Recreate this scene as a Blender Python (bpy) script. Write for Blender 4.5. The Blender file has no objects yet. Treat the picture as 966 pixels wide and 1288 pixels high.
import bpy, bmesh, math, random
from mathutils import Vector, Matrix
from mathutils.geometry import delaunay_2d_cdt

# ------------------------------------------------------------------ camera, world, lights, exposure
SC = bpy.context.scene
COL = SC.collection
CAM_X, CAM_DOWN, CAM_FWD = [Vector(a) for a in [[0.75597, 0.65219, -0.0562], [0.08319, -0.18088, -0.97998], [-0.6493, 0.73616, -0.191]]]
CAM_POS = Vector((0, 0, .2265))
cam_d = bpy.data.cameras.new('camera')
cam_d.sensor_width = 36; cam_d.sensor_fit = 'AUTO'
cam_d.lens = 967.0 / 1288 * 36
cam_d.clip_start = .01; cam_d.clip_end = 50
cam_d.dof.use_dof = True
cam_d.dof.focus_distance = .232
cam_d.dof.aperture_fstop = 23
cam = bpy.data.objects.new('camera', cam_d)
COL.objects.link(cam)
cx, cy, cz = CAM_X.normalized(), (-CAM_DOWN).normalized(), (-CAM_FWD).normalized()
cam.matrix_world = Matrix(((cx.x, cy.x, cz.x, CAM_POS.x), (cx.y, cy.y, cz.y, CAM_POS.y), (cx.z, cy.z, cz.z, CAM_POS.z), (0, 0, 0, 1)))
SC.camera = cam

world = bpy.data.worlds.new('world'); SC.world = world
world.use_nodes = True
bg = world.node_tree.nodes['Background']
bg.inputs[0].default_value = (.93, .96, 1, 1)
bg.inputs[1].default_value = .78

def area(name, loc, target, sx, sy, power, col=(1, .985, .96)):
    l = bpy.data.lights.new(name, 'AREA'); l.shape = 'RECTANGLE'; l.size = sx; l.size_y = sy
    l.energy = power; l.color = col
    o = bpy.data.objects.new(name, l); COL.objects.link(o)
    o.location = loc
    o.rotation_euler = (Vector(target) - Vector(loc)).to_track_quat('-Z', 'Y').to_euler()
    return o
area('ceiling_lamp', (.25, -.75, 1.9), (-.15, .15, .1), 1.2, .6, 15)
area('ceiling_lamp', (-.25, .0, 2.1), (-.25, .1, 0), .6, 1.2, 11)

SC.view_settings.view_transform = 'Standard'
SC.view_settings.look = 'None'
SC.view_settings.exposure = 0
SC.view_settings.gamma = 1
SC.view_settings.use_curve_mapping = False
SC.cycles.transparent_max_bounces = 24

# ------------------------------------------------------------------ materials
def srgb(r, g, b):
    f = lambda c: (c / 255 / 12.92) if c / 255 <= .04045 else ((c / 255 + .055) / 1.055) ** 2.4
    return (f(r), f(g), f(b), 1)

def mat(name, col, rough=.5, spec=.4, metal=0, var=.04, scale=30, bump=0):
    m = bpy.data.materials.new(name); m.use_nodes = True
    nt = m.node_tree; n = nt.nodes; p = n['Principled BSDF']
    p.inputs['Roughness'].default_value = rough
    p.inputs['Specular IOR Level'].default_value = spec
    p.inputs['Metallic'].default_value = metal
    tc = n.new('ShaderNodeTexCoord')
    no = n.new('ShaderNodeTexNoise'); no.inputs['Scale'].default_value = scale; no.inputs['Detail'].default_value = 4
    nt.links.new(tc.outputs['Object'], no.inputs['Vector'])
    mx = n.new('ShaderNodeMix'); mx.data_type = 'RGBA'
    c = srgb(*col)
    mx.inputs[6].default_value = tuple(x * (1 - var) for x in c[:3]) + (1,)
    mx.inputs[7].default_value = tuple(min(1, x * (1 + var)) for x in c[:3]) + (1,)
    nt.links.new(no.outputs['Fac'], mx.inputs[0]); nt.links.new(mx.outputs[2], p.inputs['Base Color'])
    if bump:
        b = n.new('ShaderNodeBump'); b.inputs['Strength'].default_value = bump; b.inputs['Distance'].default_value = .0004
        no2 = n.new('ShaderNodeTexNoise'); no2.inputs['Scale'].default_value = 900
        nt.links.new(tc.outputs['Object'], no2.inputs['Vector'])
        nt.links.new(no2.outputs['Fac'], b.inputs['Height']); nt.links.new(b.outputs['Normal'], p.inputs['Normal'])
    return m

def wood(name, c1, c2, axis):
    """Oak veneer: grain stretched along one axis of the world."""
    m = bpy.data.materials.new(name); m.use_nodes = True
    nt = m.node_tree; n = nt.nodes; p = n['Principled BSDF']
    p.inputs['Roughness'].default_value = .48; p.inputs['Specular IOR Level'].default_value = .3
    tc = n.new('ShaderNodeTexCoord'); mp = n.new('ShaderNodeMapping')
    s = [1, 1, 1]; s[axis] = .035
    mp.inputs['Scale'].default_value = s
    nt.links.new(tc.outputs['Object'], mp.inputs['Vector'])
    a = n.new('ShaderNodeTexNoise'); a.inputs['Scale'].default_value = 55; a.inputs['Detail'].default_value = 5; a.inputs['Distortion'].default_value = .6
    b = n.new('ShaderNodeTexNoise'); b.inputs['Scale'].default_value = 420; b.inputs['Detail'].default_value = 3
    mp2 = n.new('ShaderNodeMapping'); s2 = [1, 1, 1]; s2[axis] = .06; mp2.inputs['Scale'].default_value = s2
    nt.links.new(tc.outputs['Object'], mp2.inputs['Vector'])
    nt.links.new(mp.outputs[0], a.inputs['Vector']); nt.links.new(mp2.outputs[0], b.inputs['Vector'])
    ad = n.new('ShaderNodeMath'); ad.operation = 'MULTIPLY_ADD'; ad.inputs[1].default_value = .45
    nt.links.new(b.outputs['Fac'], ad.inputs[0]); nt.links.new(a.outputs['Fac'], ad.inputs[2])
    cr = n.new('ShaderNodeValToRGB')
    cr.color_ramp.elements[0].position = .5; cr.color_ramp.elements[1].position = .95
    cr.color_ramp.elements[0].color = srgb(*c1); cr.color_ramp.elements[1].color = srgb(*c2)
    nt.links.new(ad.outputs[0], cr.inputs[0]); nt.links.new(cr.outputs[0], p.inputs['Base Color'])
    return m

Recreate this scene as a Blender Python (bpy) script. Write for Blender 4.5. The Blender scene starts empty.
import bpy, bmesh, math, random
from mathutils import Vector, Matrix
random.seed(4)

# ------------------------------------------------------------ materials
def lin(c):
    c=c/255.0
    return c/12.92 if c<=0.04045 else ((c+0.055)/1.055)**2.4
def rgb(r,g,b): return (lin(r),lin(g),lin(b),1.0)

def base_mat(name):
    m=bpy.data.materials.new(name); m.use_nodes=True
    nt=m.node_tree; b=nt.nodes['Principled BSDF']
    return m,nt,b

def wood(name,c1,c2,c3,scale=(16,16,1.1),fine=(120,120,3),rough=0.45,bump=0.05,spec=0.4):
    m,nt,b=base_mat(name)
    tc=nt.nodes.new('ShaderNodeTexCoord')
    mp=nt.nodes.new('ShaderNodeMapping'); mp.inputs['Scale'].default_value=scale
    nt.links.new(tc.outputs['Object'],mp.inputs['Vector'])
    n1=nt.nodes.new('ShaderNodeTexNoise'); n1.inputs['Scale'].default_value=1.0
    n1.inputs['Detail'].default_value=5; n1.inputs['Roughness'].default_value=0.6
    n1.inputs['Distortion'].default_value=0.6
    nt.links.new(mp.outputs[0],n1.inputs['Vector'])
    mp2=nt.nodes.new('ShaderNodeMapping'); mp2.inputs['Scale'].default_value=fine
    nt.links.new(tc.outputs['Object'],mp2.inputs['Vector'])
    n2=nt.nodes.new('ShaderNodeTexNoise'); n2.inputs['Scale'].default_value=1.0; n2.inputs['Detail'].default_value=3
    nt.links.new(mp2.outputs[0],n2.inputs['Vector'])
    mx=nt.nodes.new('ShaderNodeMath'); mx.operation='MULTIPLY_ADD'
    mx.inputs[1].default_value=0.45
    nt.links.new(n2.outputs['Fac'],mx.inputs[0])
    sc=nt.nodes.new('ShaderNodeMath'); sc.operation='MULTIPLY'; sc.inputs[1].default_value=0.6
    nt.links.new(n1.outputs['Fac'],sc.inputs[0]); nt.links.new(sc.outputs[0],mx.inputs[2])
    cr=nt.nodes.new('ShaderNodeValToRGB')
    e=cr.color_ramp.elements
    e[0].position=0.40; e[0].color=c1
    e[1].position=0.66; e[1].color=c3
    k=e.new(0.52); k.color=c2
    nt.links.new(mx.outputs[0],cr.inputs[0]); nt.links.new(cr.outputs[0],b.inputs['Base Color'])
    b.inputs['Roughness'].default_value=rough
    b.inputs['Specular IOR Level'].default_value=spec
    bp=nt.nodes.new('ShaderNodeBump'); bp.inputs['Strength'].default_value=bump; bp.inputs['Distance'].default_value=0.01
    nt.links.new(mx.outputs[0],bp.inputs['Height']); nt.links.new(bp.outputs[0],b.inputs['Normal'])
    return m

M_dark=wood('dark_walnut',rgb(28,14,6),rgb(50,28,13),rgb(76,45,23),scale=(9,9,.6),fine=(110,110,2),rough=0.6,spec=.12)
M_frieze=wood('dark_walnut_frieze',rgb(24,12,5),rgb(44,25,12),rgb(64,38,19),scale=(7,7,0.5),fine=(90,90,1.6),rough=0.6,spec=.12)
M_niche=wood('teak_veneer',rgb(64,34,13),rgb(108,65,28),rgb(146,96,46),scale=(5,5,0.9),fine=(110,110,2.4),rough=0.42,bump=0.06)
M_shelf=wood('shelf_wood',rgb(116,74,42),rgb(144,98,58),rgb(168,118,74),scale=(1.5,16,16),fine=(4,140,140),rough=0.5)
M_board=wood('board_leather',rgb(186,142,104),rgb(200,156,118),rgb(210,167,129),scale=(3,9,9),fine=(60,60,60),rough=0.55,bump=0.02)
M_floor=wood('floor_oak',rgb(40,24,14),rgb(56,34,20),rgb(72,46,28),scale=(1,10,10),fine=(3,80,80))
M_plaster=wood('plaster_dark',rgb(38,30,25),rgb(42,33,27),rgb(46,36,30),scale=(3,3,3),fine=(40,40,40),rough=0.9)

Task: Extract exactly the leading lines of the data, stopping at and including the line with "from mathutils.geometry import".

Exercise solution:
Recreate this scene as a Blender Python (bpy) script. Write for Blender 4.5. The Blender file has no objects yet. Treat the picture as 966 pixels wide and 1288 pixels high.
import bpy, bmesh, math, random
from mathutils import Vector, Matrix
from mathutils.geometry import delaunay_2d_cdt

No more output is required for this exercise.